"""
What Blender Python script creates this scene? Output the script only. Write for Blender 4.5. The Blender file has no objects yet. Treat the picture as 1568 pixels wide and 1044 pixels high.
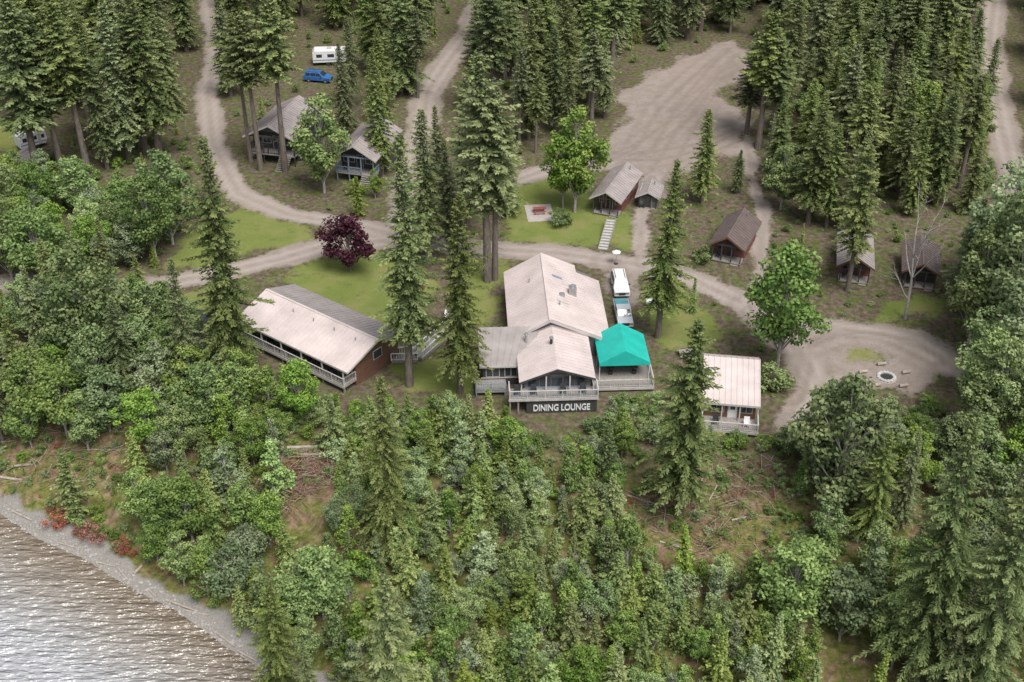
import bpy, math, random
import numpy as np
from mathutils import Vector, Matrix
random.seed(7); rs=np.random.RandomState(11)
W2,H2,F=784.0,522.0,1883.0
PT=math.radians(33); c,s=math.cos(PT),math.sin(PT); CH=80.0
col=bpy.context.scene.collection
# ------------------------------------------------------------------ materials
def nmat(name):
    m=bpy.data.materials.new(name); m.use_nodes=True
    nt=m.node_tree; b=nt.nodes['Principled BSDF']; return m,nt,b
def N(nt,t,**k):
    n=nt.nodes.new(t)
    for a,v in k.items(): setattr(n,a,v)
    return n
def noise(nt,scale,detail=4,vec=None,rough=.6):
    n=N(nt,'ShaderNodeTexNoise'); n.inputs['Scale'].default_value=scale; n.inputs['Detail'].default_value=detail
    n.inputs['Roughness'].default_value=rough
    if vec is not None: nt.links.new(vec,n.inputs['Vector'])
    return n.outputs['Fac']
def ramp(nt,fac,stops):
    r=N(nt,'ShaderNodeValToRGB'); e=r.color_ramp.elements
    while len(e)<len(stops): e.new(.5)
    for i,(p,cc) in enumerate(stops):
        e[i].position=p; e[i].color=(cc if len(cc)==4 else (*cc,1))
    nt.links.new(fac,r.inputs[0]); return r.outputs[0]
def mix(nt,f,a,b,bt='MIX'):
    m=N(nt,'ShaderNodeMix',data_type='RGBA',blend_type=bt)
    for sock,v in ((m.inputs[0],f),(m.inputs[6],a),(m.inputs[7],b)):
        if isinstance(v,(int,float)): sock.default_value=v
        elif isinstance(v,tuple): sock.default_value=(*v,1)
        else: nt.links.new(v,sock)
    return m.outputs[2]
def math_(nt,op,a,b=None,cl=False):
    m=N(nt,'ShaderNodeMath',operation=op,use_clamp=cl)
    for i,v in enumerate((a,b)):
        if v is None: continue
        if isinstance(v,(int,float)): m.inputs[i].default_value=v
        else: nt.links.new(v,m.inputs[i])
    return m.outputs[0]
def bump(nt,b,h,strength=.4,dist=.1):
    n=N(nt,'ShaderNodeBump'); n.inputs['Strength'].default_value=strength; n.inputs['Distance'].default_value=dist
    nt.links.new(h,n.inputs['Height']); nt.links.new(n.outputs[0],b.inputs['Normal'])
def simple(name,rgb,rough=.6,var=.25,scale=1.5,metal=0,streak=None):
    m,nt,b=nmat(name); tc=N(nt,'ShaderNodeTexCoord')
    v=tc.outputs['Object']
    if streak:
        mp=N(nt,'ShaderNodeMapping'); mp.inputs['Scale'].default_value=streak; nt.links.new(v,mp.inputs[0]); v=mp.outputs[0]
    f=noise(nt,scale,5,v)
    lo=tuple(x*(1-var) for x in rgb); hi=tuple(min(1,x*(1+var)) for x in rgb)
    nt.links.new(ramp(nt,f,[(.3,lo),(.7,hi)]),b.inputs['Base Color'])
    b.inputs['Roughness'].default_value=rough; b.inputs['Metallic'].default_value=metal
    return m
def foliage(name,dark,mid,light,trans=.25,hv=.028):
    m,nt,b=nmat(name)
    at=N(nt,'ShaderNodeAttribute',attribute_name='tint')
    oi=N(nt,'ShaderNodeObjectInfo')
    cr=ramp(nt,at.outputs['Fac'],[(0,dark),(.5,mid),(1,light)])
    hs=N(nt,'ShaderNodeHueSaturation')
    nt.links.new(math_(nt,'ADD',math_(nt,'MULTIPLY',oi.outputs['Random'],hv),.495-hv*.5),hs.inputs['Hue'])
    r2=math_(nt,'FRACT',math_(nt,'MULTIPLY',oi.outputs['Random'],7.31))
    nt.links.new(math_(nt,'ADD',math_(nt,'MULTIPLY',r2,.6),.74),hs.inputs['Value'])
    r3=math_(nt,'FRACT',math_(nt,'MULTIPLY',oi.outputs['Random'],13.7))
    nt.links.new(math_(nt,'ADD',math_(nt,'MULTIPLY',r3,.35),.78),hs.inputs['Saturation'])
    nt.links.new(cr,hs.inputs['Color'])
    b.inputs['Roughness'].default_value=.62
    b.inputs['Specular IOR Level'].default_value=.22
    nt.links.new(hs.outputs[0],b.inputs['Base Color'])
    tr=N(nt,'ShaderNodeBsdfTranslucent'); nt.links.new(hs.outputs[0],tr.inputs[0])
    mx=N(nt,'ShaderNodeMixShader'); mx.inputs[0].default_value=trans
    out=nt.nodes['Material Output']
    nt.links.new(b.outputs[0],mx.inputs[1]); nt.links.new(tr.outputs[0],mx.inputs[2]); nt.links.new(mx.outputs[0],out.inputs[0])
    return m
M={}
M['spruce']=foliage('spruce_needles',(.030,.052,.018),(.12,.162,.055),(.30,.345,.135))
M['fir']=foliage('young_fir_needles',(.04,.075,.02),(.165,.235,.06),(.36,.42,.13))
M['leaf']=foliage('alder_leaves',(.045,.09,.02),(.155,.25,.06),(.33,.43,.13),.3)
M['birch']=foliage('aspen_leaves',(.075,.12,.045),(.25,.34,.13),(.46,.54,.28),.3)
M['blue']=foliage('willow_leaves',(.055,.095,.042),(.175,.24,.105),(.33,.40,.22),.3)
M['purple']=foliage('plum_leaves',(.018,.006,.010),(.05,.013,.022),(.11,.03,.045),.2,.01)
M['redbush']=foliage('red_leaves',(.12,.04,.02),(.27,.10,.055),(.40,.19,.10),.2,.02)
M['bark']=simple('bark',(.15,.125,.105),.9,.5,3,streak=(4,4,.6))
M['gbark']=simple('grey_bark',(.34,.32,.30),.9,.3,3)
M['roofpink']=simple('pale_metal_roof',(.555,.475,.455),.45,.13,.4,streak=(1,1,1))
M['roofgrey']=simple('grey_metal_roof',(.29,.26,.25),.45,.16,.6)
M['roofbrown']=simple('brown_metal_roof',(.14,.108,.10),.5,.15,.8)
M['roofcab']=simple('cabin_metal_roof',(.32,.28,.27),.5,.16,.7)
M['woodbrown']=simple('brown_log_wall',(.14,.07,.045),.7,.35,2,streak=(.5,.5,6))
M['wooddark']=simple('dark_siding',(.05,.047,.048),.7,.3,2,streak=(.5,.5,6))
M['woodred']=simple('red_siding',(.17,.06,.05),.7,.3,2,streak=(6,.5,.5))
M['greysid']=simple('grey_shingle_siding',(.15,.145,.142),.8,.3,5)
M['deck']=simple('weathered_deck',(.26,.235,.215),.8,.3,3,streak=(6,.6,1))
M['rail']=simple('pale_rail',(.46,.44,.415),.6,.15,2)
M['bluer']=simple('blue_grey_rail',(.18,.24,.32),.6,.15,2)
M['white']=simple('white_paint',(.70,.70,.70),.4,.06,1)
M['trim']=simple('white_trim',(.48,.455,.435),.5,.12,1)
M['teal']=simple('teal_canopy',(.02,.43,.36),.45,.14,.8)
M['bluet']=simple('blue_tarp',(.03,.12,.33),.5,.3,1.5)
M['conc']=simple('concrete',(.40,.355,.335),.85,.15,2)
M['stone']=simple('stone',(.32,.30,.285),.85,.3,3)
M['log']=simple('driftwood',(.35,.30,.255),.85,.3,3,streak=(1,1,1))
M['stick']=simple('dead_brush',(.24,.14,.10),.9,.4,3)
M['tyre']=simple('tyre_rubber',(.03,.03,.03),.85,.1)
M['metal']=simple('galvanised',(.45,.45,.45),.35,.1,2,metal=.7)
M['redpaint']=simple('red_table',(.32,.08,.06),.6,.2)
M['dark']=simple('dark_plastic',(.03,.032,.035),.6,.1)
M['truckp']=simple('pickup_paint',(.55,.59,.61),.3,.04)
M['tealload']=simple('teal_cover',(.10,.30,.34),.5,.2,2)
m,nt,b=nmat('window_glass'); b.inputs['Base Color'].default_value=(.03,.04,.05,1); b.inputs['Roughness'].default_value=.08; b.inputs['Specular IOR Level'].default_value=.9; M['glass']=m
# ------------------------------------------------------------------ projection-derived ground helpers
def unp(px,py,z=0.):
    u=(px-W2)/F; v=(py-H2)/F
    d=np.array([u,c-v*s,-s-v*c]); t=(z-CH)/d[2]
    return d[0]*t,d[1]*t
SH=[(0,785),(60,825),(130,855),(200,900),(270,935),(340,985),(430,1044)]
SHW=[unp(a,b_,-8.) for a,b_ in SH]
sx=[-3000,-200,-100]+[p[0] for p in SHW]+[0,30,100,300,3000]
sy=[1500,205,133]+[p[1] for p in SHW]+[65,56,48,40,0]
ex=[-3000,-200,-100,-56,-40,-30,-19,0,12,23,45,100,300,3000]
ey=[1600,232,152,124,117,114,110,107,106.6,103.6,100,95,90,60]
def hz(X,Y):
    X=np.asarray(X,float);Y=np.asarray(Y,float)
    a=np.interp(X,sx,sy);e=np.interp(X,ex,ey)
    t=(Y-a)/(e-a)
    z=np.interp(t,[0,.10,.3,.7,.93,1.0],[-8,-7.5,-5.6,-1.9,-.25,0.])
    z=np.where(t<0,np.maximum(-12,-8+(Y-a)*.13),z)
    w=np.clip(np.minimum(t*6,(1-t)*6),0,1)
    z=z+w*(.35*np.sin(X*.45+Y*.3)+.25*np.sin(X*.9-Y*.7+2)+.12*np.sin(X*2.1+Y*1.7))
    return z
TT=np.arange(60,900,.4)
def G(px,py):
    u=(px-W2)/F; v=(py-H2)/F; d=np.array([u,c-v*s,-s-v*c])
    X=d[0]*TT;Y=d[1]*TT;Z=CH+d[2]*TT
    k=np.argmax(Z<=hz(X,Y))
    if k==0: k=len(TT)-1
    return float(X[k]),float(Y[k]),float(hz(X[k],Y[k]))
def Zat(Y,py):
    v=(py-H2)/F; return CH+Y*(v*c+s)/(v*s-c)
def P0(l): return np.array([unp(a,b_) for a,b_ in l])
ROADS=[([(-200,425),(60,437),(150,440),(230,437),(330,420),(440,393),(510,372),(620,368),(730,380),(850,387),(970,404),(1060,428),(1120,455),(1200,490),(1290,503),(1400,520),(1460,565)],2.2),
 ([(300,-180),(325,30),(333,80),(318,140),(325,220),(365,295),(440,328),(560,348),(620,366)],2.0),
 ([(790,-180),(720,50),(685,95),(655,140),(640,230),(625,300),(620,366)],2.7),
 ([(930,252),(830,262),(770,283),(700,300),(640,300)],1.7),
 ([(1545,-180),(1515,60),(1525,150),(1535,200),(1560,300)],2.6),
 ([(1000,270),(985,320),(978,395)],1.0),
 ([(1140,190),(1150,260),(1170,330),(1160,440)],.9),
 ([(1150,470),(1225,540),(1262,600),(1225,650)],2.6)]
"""
## Your task
Select and copy every line of the listing with the word "scene".

## Exercise solution
What Blender Python script creates this scene? Output the script only. Write for Blender 4.5. The Blender file has no objects yet. Treat the picture as 1568 pixels wide and 1044 pixels high.
col=bpy.context.scene.collection